> TASK PROMPT
Which lines in the material below contain the word "script"? Copy each of them.

> RAW RECORDS

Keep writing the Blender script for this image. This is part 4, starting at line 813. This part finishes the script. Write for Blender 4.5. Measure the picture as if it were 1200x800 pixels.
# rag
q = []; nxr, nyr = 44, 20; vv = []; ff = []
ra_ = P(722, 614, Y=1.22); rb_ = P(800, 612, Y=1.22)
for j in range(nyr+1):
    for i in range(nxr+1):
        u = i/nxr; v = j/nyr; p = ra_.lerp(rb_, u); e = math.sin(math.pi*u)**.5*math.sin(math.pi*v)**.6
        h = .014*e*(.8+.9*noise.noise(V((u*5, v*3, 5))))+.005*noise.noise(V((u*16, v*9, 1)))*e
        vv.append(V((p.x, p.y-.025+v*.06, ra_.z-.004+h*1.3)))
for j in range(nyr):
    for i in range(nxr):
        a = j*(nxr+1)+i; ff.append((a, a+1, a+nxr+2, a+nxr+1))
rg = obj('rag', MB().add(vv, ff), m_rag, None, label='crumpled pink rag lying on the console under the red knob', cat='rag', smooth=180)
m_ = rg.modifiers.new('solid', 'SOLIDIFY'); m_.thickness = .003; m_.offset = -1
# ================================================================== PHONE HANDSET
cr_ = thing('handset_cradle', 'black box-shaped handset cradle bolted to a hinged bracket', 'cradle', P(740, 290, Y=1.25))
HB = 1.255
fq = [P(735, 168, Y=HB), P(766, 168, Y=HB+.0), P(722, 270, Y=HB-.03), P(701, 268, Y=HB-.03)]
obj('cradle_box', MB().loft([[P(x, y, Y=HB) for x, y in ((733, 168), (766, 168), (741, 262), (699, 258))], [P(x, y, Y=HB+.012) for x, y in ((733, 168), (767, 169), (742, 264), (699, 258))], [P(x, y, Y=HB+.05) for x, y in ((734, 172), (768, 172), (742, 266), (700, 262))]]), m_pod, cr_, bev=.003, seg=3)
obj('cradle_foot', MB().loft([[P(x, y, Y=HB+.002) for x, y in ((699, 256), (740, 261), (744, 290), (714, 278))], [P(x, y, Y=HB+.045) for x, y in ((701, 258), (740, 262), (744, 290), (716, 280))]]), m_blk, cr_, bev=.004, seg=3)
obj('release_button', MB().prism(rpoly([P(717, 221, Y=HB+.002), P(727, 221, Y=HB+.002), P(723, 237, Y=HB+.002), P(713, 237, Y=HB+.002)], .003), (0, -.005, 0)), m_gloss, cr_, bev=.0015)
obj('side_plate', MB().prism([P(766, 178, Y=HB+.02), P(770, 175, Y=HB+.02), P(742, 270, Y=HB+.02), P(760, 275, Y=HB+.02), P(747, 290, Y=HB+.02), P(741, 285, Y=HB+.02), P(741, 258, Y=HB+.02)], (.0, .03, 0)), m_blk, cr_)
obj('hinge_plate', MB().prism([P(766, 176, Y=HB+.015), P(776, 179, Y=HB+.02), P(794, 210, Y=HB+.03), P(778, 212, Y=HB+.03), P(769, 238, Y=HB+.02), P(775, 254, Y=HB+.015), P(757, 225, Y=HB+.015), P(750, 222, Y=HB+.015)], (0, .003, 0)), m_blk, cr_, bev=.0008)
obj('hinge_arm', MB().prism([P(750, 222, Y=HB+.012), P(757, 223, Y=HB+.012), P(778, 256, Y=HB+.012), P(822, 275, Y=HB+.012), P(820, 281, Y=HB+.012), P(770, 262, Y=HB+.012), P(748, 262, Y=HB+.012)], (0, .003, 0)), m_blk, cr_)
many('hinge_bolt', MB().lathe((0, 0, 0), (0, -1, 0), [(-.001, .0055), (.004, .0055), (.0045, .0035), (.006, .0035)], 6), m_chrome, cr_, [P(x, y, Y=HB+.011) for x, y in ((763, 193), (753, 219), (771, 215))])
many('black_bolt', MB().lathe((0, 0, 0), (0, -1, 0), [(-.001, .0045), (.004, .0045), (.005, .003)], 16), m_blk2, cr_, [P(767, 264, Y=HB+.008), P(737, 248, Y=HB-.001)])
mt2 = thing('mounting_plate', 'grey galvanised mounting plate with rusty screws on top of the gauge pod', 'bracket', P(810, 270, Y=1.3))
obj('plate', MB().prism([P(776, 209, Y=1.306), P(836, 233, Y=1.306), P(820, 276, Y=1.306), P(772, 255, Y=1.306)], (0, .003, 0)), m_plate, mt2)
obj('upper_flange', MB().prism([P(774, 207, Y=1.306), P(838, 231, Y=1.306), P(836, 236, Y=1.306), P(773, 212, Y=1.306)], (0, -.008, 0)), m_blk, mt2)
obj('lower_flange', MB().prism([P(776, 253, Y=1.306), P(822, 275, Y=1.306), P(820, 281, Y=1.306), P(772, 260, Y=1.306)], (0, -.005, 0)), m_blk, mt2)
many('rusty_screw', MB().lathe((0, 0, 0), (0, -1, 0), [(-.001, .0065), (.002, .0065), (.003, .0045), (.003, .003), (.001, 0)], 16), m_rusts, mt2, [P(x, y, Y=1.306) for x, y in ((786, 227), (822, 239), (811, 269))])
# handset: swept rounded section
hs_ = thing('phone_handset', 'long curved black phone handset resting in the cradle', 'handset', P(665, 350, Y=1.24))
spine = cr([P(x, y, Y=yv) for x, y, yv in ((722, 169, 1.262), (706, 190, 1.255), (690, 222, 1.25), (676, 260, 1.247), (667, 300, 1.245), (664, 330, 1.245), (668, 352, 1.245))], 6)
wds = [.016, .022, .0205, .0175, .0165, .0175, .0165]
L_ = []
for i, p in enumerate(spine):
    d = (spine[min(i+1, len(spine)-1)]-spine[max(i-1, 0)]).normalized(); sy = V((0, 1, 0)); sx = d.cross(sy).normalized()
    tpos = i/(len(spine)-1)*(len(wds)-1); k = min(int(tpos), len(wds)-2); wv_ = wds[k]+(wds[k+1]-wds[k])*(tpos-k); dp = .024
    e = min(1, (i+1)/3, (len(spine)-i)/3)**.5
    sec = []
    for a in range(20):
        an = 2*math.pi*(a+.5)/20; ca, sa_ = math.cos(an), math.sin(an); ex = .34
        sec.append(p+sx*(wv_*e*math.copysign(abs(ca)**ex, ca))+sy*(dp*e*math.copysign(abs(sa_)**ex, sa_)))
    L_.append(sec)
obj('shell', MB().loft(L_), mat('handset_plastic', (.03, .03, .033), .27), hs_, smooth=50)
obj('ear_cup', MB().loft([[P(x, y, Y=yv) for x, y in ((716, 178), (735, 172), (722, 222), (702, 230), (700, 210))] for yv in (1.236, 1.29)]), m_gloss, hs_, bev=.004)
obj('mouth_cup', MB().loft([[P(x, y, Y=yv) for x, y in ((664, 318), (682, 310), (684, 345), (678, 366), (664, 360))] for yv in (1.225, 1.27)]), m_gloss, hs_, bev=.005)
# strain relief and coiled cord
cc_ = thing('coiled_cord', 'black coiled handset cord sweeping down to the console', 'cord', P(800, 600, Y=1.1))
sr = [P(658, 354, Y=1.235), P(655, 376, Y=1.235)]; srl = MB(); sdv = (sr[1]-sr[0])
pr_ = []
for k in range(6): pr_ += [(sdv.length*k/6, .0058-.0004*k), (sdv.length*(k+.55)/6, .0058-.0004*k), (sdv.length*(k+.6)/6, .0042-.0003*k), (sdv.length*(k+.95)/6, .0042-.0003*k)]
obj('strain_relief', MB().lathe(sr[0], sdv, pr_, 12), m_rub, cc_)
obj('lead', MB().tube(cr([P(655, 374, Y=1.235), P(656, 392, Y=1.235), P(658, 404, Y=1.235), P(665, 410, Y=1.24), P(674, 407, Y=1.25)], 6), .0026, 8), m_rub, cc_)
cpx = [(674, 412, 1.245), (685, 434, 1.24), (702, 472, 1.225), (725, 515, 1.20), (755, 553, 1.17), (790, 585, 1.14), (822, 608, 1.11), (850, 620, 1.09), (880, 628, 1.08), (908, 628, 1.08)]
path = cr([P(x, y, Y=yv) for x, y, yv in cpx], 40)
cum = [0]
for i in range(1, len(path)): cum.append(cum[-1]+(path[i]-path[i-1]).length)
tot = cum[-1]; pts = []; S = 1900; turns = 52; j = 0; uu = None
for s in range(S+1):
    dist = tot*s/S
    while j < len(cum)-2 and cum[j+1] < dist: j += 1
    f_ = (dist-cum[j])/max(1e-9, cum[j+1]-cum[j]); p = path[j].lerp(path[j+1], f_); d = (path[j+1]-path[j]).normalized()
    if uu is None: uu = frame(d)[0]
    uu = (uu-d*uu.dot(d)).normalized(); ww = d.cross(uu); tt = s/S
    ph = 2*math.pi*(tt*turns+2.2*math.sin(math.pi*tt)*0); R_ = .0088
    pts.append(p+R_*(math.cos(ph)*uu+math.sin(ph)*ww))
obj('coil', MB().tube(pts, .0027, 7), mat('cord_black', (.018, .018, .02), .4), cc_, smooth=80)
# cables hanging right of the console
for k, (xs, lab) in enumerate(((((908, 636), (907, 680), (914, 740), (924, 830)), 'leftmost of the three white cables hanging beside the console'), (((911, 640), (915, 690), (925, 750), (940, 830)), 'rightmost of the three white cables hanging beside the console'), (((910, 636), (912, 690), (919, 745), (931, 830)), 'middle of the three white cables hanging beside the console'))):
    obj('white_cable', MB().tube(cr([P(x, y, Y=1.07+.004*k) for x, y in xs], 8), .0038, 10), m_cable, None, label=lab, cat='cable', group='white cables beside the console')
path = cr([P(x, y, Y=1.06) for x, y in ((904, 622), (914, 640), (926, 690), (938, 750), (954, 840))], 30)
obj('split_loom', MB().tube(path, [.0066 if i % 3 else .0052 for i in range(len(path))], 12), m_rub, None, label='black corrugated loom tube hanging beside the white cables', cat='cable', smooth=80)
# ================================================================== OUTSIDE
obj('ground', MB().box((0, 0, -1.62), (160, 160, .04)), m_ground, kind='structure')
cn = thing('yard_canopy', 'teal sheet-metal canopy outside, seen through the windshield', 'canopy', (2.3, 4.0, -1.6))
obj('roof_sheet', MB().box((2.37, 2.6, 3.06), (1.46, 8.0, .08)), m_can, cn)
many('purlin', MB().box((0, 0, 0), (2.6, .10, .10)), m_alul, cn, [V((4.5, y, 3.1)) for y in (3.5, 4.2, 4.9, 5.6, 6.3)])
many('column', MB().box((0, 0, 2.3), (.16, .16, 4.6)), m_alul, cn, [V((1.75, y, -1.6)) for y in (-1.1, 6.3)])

==

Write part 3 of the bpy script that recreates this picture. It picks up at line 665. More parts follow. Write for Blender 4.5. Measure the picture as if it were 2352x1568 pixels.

> CORRECT ANSWER
Keep writing the Blender script for this image. This is part 4, starting at line 813. This part finishes the script. Write for Blender 4.5. Measure the picture as if it were 1200x800 pixels.
Write part 3 of the bpy script that recreates this picture. It picks up at line 665. More parts follow. Write for Blender 4.5. Measure the picture as if it were 2352x1568 pixels.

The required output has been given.